:: SUPPLIED INFORMATION ::

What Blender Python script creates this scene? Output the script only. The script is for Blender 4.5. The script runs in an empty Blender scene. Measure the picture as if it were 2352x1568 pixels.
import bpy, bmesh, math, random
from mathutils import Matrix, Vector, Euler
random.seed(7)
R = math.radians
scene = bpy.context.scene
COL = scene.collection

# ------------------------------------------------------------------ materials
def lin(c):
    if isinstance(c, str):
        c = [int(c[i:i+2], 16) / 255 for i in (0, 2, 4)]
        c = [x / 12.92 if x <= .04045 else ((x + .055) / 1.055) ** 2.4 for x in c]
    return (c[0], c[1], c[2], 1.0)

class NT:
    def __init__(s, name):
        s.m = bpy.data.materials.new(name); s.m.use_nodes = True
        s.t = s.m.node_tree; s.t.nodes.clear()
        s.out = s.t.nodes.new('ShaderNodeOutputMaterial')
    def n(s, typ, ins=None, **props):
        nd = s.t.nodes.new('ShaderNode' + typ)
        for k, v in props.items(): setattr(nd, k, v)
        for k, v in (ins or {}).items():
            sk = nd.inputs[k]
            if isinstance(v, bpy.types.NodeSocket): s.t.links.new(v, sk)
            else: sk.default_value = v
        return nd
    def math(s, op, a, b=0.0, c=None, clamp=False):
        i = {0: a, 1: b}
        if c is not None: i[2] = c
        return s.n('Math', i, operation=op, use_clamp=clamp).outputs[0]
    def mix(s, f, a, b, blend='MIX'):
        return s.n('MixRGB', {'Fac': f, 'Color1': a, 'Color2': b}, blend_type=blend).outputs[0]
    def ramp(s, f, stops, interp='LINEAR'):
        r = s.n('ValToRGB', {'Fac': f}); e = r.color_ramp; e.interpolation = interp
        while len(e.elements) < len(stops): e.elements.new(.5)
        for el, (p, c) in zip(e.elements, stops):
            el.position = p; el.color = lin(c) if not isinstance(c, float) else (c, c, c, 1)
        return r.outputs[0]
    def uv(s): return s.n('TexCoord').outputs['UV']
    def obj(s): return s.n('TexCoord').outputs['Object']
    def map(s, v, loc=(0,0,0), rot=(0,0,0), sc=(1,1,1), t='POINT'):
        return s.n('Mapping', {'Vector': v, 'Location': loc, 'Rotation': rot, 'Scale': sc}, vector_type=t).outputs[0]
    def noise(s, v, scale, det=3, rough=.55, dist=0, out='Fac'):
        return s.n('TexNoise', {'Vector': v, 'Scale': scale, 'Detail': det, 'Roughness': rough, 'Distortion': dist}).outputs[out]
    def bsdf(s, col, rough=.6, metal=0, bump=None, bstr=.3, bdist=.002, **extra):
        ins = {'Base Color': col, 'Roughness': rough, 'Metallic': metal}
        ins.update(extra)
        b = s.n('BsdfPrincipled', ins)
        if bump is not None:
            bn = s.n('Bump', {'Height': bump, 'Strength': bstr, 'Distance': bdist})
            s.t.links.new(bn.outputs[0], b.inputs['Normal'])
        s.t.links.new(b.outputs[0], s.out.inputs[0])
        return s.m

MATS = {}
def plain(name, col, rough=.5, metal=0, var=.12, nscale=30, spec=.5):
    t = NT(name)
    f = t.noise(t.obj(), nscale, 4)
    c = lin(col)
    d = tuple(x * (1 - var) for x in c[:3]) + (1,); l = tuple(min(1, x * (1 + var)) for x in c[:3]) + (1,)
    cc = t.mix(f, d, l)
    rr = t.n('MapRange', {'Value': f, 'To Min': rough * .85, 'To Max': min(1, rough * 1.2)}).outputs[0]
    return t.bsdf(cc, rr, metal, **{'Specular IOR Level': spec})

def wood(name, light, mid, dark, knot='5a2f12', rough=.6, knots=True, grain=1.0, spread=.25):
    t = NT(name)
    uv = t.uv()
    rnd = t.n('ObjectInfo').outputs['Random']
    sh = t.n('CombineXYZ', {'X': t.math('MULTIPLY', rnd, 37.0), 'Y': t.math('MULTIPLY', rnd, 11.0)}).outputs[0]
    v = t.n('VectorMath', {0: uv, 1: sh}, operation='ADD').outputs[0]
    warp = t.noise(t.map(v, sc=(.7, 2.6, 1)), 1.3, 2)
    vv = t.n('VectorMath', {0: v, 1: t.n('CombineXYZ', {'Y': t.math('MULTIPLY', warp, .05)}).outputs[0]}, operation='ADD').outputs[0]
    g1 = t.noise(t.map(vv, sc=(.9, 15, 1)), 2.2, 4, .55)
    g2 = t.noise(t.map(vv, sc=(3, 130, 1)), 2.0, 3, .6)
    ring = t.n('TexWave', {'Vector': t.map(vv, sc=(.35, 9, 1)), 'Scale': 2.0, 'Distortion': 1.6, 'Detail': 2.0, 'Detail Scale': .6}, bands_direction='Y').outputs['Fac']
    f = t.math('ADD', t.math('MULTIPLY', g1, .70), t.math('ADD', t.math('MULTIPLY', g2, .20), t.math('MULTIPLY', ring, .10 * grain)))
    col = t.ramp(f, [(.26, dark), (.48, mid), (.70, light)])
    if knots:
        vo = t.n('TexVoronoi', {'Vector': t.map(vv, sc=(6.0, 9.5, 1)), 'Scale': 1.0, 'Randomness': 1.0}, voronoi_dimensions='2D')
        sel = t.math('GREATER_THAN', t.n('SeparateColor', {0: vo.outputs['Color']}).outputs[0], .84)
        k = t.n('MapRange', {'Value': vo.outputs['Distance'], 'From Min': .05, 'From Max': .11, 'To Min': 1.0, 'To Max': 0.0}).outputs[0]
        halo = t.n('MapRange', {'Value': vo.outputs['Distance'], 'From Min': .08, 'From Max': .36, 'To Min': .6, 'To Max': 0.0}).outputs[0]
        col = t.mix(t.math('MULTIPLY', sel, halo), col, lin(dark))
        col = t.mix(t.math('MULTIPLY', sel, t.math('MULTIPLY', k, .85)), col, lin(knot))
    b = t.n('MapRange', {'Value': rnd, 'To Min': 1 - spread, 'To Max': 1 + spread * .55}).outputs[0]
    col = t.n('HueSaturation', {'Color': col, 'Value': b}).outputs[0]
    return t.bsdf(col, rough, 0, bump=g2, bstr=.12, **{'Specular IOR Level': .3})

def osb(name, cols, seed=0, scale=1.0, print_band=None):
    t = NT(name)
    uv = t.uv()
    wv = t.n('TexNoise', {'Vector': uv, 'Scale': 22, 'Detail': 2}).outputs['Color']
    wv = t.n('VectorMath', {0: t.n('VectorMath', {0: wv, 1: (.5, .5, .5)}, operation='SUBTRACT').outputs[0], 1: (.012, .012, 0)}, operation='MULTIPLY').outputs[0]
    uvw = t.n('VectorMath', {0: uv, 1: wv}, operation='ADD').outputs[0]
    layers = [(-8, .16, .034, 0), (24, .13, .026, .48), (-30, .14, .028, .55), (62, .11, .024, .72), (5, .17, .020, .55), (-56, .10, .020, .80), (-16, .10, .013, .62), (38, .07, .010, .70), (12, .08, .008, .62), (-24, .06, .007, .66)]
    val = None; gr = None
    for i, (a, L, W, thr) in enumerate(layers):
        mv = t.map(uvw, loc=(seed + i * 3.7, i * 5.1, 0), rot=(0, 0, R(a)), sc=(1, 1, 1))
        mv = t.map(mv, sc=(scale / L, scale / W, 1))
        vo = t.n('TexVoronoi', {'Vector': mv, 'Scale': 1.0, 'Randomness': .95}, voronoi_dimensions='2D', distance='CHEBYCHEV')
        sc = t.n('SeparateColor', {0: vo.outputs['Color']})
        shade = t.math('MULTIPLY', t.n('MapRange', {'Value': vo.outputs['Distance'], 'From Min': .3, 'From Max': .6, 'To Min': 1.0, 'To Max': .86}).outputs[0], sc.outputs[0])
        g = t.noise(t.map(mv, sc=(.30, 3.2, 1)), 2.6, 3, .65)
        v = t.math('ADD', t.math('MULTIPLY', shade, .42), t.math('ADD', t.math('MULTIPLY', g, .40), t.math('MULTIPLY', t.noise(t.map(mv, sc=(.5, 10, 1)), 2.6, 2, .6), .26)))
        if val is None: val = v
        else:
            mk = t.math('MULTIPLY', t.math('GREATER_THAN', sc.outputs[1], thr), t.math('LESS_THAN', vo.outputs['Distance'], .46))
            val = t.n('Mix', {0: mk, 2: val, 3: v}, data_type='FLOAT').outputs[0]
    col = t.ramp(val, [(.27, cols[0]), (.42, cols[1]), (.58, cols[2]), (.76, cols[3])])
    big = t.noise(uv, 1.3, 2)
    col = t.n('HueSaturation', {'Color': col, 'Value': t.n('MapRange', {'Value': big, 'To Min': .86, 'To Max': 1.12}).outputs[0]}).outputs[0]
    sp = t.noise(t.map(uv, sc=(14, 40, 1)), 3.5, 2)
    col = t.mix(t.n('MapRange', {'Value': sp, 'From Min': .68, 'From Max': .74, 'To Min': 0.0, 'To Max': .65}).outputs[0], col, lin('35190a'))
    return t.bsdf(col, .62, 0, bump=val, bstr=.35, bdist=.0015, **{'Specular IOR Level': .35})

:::
:: SUPPLIED INFORMATION ::

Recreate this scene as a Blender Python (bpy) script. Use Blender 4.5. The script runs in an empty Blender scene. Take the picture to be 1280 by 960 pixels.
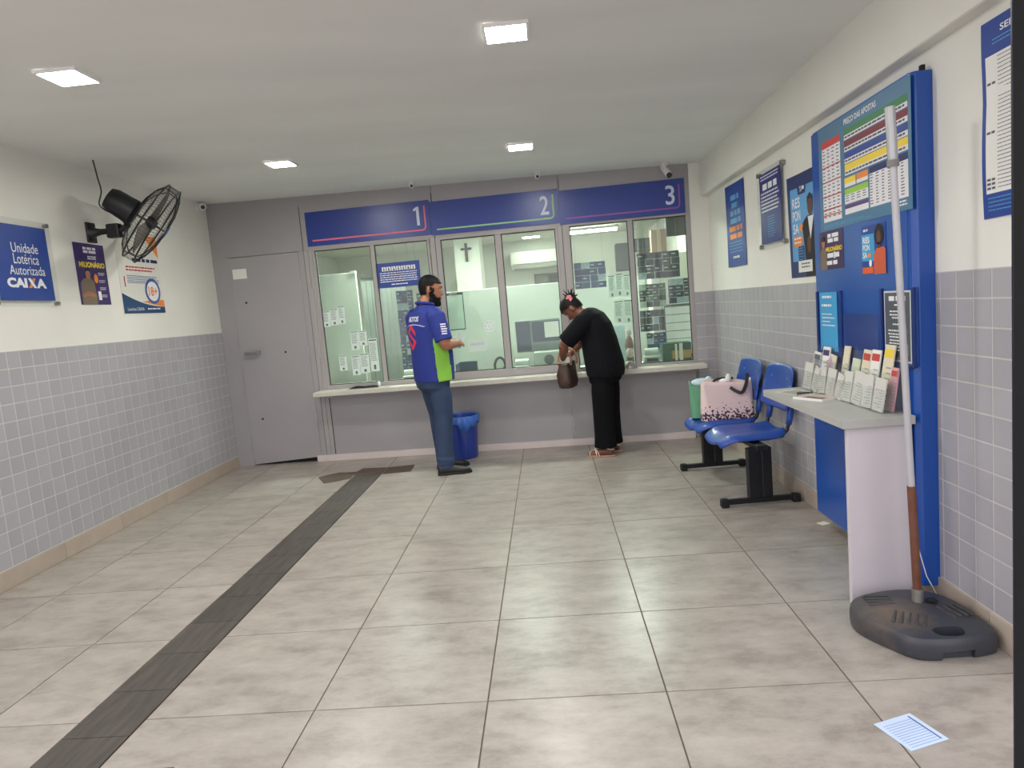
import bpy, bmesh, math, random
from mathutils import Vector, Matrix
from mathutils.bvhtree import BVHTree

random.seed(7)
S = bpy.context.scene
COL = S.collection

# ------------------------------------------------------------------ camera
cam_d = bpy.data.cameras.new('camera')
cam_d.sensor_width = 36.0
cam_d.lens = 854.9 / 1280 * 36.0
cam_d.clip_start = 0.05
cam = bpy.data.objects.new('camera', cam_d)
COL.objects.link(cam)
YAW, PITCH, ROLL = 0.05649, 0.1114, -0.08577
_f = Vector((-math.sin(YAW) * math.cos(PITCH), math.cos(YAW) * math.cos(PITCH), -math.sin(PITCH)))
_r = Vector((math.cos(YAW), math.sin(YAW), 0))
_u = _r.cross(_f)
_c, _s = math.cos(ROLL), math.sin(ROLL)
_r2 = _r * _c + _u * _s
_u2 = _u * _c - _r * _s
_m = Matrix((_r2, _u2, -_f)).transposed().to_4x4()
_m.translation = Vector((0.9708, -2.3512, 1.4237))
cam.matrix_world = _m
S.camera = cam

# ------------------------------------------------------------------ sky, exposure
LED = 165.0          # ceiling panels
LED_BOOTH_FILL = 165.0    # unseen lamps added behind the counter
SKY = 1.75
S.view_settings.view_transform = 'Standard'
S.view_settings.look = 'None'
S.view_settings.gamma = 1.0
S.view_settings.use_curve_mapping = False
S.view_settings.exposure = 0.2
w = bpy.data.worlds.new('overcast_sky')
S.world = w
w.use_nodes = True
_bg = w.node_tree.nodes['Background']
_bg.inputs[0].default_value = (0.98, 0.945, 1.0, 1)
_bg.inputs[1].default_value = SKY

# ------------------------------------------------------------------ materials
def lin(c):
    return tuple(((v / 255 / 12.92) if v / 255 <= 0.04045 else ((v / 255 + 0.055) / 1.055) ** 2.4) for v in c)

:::

DIRECTION
From the material above, reproduce only what runs from the line holding "Recreate this scene" down to the line holding "from mathutils.bvhtree import BVHTree", both included, pictures excluded.

RESULT OF THIS EXERCISE
Recreate this scene as a Blender Python (bpy) script. Use Blender 4.5. The script runs in an empty Blender scene. Take the picture to be 1280 by 960 pixels.
import bpy, bmesh, math, random
from mathutils import Vector, Matrix
from mathutils.bvhtree import BVHTree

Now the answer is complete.